On this question of whether or not the air/condensate pump creates the vacuum or not..
My experience is that you won't see any vacuum until the pump is working. At the beginning of the process, the condenser will be full of air, which is rather hard to condense, so until that has been pumped out you won't see any vacuum. Actually of course steam from the warm up might well have displaced a lot of the air, but if the cooling tubes are full of cold water that steam will condense and the condenser is liable to be flooded with condensate.
However, the point that someone no doubt was trying to make way back in history, is that the whole process would not work if steam/water did not have the lovely property that the volume of the water is about 1600 times less than the volume of the corresponding steam. So to maintain the vacuum it is only necessary to pump out a relatively small volume of water, plus of course any unwanted air that has made its way in.
The same thing is also an advantage on the feed pump side. Compare the relative size of the feedpumps to the main engine, then compare the size of the compressor on a jet engine to the turbine. Sadly for steam we also need a relatively large boiler to heat the working fluid, much bigger than the combustion cans on a gas turbine. Perhaps a better comparison is the much larger size a typical hot air engine needs to generate a similar power to a steam engine
Practically, on my own plant on "Dancer", it is necessary to open the vacuum breaker for a bit on starting out. This allows starting out without pressurising the condenser and allows the circulating pump(driven by the main engine) to start the flow of cooling water. After a short time, the cloud of steam over the side from the vacuum breaker diminishes greatly and condensate starts to be returned to the hot well. At that point, the vacuum breaker can be closed and the air/water pump starts pulling down the vacuum. When all is well it takes maybe 10 to 20 seconds for the vacuum gauge to climb around the scale.

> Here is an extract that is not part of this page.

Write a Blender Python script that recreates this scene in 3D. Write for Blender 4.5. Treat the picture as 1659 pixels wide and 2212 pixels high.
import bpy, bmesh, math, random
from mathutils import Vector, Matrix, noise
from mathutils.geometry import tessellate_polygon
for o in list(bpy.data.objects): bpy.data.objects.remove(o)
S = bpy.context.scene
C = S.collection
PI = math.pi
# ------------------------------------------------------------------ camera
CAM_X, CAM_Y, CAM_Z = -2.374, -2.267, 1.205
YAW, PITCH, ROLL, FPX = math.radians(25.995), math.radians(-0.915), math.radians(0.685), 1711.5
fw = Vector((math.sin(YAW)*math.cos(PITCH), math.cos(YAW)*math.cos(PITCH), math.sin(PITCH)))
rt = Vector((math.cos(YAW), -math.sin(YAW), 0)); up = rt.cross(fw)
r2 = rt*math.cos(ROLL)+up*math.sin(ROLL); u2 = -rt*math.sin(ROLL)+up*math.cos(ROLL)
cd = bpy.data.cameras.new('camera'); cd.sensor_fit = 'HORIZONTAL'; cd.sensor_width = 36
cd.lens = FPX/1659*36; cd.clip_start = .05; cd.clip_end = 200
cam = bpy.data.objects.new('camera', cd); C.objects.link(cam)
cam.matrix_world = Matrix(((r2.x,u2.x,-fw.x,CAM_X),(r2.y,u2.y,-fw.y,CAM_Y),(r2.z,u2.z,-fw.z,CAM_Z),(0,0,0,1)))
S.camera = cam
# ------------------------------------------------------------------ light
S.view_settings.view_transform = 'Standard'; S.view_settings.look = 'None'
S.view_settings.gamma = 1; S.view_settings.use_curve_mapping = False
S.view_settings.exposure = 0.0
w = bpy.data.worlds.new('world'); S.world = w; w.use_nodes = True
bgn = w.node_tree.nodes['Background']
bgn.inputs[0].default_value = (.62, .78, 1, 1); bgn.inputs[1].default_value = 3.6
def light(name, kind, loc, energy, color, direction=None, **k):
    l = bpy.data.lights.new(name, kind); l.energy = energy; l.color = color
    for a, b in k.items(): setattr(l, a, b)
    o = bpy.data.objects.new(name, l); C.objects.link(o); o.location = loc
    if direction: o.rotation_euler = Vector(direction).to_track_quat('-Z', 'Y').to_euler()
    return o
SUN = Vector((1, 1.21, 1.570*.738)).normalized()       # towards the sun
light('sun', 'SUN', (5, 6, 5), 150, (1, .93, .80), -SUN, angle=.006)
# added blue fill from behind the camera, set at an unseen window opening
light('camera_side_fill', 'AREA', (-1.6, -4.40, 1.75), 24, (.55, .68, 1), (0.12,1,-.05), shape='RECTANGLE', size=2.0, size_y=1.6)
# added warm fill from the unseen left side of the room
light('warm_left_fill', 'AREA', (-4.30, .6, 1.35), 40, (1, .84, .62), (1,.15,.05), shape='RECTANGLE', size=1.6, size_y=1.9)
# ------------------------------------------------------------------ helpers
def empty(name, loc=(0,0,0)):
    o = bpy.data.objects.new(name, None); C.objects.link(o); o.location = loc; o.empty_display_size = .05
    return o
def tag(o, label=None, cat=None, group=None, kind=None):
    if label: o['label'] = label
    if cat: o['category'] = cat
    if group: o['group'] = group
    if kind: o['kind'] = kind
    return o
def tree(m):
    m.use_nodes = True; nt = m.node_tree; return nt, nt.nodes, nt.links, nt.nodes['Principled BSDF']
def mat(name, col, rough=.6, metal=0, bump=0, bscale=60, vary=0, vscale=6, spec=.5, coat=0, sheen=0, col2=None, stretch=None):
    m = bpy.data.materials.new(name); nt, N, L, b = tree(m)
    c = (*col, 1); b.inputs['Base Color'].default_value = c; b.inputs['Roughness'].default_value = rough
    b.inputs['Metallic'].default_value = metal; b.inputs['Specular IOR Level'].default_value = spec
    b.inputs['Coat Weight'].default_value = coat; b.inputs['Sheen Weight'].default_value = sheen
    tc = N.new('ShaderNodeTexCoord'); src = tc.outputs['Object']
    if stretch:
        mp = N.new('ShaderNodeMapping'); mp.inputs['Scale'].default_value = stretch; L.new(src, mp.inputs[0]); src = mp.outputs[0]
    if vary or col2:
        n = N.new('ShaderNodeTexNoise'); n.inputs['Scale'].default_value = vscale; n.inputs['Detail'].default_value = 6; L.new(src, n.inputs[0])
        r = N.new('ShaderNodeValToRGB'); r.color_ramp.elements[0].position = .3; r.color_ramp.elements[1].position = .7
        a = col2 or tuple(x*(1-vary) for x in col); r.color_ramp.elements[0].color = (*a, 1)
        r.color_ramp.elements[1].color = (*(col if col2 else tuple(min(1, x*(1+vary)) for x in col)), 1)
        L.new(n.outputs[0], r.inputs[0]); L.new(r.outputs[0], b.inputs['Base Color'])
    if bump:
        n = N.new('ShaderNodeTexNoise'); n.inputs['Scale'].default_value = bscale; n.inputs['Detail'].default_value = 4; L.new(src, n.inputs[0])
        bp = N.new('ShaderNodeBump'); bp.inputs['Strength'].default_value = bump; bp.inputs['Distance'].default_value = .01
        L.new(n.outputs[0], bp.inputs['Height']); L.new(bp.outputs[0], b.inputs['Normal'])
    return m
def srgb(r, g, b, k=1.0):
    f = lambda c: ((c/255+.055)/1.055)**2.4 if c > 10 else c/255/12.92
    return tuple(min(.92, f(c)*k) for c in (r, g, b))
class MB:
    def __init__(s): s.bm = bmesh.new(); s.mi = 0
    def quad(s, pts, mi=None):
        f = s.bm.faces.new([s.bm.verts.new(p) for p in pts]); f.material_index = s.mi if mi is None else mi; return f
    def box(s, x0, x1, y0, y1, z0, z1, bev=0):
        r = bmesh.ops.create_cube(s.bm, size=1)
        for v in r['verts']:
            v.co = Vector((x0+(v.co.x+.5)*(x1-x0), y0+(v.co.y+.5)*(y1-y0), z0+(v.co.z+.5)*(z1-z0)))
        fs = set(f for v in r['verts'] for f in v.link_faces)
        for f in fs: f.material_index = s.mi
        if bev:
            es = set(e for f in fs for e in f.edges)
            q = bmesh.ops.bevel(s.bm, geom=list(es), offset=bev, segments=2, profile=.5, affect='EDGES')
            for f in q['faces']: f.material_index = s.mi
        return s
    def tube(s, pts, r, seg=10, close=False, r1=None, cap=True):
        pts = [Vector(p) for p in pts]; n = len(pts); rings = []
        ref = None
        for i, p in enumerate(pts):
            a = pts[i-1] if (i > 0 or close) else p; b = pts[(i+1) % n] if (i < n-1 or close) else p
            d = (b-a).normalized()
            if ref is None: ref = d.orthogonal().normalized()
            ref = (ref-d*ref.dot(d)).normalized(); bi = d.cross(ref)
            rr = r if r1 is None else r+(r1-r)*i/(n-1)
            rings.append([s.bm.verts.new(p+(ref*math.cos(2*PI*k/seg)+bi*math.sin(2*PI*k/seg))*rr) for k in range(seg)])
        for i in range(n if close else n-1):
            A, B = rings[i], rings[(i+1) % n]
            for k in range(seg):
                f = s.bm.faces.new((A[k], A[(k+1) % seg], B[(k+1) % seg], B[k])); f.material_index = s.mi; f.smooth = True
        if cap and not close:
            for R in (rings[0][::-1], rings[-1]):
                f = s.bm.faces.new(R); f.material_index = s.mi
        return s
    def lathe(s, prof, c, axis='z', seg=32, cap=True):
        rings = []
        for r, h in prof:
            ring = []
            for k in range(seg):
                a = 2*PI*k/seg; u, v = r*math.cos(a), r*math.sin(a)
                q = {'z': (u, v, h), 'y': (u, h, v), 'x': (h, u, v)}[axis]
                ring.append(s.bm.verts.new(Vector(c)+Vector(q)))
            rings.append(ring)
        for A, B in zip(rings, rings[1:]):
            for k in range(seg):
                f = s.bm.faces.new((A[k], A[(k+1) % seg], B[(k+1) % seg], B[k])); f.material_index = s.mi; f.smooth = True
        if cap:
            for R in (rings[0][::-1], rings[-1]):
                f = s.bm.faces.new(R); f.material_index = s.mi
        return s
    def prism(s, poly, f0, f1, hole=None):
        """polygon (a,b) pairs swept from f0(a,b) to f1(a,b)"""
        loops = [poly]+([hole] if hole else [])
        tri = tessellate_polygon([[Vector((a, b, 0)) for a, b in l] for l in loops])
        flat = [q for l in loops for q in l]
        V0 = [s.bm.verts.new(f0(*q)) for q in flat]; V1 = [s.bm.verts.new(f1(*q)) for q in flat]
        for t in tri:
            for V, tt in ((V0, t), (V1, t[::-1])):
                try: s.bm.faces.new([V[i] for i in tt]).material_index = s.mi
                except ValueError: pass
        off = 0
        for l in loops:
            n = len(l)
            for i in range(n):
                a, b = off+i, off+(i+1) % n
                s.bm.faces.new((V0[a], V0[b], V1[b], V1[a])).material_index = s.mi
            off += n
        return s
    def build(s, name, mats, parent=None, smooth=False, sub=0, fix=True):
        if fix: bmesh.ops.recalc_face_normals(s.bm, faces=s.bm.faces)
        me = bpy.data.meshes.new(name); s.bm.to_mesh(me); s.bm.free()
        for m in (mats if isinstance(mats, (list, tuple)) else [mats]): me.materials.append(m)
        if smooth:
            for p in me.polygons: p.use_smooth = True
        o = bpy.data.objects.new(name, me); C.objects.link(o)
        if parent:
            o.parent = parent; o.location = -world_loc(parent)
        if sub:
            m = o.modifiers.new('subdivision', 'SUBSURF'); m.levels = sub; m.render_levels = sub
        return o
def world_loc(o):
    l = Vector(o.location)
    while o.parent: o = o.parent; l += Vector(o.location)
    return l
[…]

Running on salt water was relatively common in the early days of marine steam, even into the 1850's.. It is very wasteful since the boiler tends to get loaded up with solids so has to be blown down frequently or even continuously, and the salt content raises the temperature required to boil the water. A boiler full of salt water is also very prone to priming.
All this is of course pretty irrelevant to a model, where efficiency is not a great concern, but it is kind of satisfying to do things properly even if it doesn't matter. Condensing the exhaust, even if you don't care about the vacuum, will reduce the cloud of steam that would otherwise result, which might make it nicer to run on steam for a public display.
My own favourite reference would be "The Efficient Use of Steam" by Lyle Watson.